REQUIREMENT
Please copy all the lines that follow, word for word.

GIVEN MATERIAL

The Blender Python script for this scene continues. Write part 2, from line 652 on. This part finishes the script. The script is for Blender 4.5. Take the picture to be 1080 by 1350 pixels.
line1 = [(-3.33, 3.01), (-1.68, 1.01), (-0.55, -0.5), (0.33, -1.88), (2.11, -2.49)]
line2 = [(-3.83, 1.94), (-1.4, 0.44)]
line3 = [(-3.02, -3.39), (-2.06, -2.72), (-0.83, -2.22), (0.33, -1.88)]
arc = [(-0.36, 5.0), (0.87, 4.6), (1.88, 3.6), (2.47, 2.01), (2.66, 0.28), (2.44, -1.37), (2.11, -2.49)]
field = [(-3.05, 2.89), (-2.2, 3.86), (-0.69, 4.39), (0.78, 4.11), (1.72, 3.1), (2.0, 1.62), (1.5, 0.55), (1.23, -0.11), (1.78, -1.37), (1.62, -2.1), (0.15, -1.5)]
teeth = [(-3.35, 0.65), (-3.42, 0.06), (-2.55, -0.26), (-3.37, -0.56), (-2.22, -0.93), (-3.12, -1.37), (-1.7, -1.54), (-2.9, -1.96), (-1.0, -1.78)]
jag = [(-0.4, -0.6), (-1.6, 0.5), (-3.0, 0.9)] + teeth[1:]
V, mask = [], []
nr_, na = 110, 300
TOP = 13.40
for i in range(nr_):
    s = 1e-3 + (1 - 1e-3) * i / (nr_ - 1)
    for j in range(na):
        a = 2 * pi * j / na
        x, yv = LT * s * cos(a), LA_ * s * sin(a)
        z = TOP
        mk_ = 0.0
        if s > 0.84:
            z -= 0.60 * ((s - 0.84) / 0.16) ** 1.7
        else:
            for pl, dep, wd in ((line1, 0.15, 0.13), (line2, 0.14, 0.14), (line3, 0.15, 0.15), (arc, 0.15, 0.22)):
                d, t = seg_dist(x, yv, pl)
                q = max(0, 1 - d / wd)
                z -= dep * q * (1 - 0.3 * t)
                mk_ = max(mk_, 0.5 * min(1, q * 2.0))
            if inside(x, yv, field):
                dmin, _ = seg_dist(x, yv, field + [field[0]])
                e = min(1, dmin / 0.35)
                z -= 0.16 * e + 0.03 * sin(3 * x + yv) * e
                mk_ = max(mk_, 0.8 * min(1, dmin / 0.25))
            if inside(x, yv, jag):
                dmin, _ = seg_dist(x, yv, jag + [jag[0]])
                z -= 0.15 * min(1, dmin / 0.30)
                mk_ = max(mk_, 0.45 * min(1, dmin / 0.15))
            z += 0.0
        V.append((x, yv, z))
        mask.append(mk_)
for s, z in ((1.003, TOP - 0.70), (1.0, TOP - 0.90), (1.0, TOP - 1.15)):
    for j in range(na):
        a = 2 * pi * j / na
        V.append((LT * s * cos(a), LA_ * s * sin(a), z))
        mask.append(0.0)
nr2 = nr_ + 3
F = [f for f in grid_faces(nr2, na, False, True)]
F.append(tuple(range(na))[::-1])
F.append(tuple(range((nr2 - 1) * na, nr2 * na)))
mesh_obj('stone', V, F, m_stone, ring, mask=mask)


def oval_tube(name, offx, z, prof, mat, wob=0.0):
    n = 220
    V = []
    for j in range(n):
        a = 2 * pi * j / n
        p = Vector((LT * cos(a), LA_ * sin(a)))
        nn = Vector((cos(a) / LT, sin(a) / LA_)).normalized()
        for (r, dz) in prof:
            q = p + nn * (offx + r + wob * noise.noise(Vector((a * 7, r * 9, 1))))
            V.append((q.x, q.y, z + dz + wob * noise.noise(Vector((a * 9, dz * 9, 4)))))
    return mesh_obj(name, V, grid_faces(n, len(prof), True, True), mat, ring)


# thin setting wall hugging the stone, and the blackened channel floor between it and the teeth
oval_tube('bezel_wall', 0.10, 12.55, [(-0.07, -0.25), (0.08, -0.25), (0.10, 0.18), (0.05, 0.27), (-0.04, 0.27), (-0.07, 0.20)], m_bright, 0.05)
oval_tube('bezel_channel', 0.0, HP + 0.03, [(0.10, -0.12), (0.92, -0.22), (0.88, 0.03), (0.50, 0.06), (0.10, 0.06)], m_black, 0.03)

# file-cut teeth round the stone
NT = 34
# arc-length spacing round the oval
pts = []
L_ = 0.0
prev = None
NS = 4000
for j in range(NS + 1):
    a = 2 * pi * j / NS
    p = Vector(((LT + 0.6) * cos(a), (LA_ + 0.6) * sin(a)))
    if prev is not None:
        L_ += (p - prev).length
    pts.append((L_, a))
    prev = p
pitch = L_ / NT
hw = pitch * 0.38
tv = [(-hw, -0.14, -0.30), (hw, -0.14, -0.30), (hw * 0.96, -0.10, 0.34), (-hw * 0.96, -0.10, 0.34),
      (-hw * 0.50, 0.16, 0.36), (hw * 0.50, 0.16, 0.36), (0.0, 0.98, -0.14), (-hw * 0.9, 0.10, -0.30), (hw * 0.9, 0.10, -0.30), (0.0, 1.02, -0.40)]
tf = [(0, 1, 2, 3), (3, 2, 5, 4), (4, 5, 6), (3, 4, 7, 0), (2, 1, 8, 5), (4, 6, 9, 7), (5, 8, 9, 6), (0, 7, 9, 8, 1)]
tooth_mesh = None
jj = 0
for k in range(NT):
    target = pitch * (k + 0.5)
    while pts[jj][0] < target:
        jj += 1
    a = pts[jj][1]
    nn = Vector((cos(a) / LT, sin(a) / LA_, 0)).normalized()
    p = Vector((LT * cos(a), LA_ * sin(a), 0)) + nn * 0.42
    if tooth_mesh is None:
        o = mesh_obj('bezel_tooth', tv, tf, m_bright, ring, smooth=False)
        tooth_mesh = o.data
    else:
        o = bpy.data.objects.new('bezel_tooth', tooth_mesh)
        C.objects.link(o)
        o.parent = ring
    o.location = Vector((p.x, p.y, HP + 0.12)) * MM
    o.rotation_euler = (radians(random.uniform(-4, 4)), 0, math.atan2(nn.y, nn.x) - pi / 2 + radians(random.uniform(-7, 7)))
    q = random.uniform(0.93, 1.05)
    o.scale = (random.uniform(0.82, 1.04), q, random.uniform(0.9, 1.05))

SOLUTION TO THIS PROBLEM
The Blender Python script for this scene continues. Write part 2, from line 652 on. This part finishes the script. The script is for Blender 4.5. Take the picture to be 1080 by 1350 pixels.
line1 = [(-3.33, 3.01), (-1.68, 1.01), (-0.55, -0.5), (0.33, -1.88), (2.11, -2.49)]
line2 = [(-3.83, 1.94), (-1.4, 0.44)]
line3 = [(-3.02, -3.39), (-2.06, -2.72), (-0.83, -2.22), (0.33, -1.88)]
arc = [(-0.36, 5.0), (0.87, 4.6), (1.88, 3.6), (2.47, 2.01), (2.66, 0.28), (2.44, -1.37), (2.11, -2.49)]
field = [(-3.05, 2.89), (-2.2, 3.86), (-0.69, 4.39), (0.78, 4.11), (1.72, 3.1), (2.0, 1.62), (1.5, 0.55), (1.23, -0.11), (1.78, -1.37), (1.62, -2.1), (0.15, -1.5)]
teeth = [(-3.35, 0.65), (-3.42, 0.06), (-2.55, -0.26), (-3.37, -0.56), (-2.22, -0.93), (-3.12, -1.37), (-1.7, -1.54), (-2.9, -1.96), (-1.0, -1.78)]
jag = [(-0.4, -0.6), (-1.6, 0.5), (-3.0, 0.9)] + teeth[1:]
V, mask = [], []
nr_, na = 110, 300
TOP = 13.40
for i in range(nr_):
    s = 1e-3 + (1 - 1e-3) * i / (nr_ - 1)
    for j in range(na):
        a = 2 * pi * j / na
        x, yv = LT * s * cos(a), LA_ * s * sin(a)
        z = TOP
        mk_ = 0.0
        if s > 0.84:
            z -= 0.60 * ((s - 0.84) / 0.16) ** 1.7
        else:
            for pl, dep, wd in ((line1, 0.15, 0.13), (line2, 0.14, 0.14), (line3, 0.15, 0.15), (arc, 0.15, 0.22)):
                d, t = seg_dist(x, yv, pl)
                q = max(0, 1 - d / wd)
                z -= dep * q * (1 - 0.3 * t)
                mk_ = max(mk_, 0.5 * min(1, q * 2.0))
            if inside(x, yv, field):
                dmin, _ = seg_dist(x, yv, field + [field[0]])
                e = min(1, dmin / 0.35)
                z -= 0.16 * e + 0.03 * sin(3 * x + yv) * e
                mk_ = max(mk_, 0.8 * min(1, dmin / 0.25))
            if inside(x, yv, jag):
                dmin, _ = seg_dist(x, yv, jag + [jag[0]])
                z -= 0.15 * min(1, dmin / 0.30)
                mk_ = max(mk_, 0.45 * min(1, dmin / 0.15))
            z += 0.0
        V.append((x, yv, z))
        mask.append(mk_)
for s, z in ((1.003, TOP - 0.70), (1.0, TOP - 0.90), (1.0, TOP - 1.15)):
    for j in range(na):
        a = 2 * pi * j / na
        V.append((LT * s * cos(a), LA_ * s * sin(a), z))
        mask.append(0.0)
nr2 = nr_ + 3
F = [f for f in grid_faces(nr2, na, False, True)]
F.append(tuple(range(na))[::-1])
F.append(tuple(range((nr2 - 1) * na, nr2 * na)))
mesh_obj('stone', V, F, m_stone, ring, mask=mask)


def oval_tube(name, offx, z, prof, mat, wob=0.0):
    n = 220
    V = []
    for j in range(n):
        a = 2 * pi * j / n
        p = Vector((LT * cos(a), LA_ * sin(a)))
        nn = Vector((cos(a) / LT, sin(a) / LA_)).normalized()
        for (r, dz) in prof:
            q = p + nn * (offx + r + wob * noise.noise(Vector((a * 7, r * 9, 1))))
            V.append((q.x, q.y, z + dz + wob * noise.noise(Vector((a * 9, dz * 9, 4)))))
    return mesh_obj(name, V, grid_faces(n, len(prof), True, True), mat, ring)


# thin setting wall hugging the stone, and the blackened channel floor between it and the teeth
oval_tube('bezel_wall', 0.10, 12.55, [(-0.07, -0.25), (0.08, -0.25), (0.10, 0.18), (0.05, 0.27), (-0.04, 0.27), (-0.07, 0.20)], m_bright, 0.05)
oval_tube('bezel_channel', 0.0, HP + 0.03, [(0.10, -0.12), (0.92, -0.22), (0.88, 0.03), (0.50, 0.06), (0.10, 0.06)], m_black, 0.03)

# file-cut teeth round the stone
NT = 34
# arc-length spacing round the oval
pts = []
L_ = 0.0
prev = None
NS = 4000
for j in range(NS + 1):
    a = 2 * pi * j / NS
    p = Vector(((LT + 0.6) * cos(a), (LA_ + 0.6) * sin(a)))
    if prev is not None:
        L_ += (p - prev).length
    pts.append((L_, a))
    prev = p
pitch = L_ / NT
hw = pitch * 0.38
tv = [(-hw, -0.14, -0.30), (hw, -0.14, -0.30), (hw * 0.96, -0.10, 0.34), (-hw * 0.96, -0.10, 0.34),
      (-hw * 0.50, 0.16, 0.36), (hw * 0.50, 0.16, 0.36), (0.0, 0.98, -0.14), (-hw * 0.9, 0.10, -0.30), (hw * 0.9, 0.10, -0.30), (0.0, 1.02, -0.40)]
tf = [(0, 1, 2, 3), (3, 2, 5, 4), (4, 5, 6), (3, 4, 7, 0), (2, 1, 8, 5), (4, 6, 9, 7), (5, 8, 9, 6), (0, 7, 9, 8, 1)]
tooth_mesh = None
jj = 0
for k in range(NT):
    target = pitch * (k + 0.5)
    while pts[jj][0] < target:
        jj += 1
    a = pts[jj][1]
    nn = Vector((cos(a) / LT, sin(a) / LA_, 0)).normalized()
    p = Vector((LT * cos(a), LA_ * sin(a), 0)) + nn * 0.42
    if tooth_mesh is None:
        o = mesh_obj('bezel_tooth', tv, tf, m_bright, ring, smooth=False)
        tooth_mesh = o.data
    else:
        o = bpy.data.objects.new('bezel_tooth', tooth_mesh)
        C.objects.link(o)
        o.parent = ring
    o.location = Vector((p.x, p.y, HP + 0.12)) * MM
    o.rotation_euler = (radians(random.uniform(-4, 4)), 0, math.atan2(nn.y, nn.x) - pi / 2 + radians(random.uniform(-7, 7)))
    q = random.uniform(0.93, 1.05)
    o.scale = (random.uniform(0.82, 1.04), q, random.uniform(0.9, 1.05))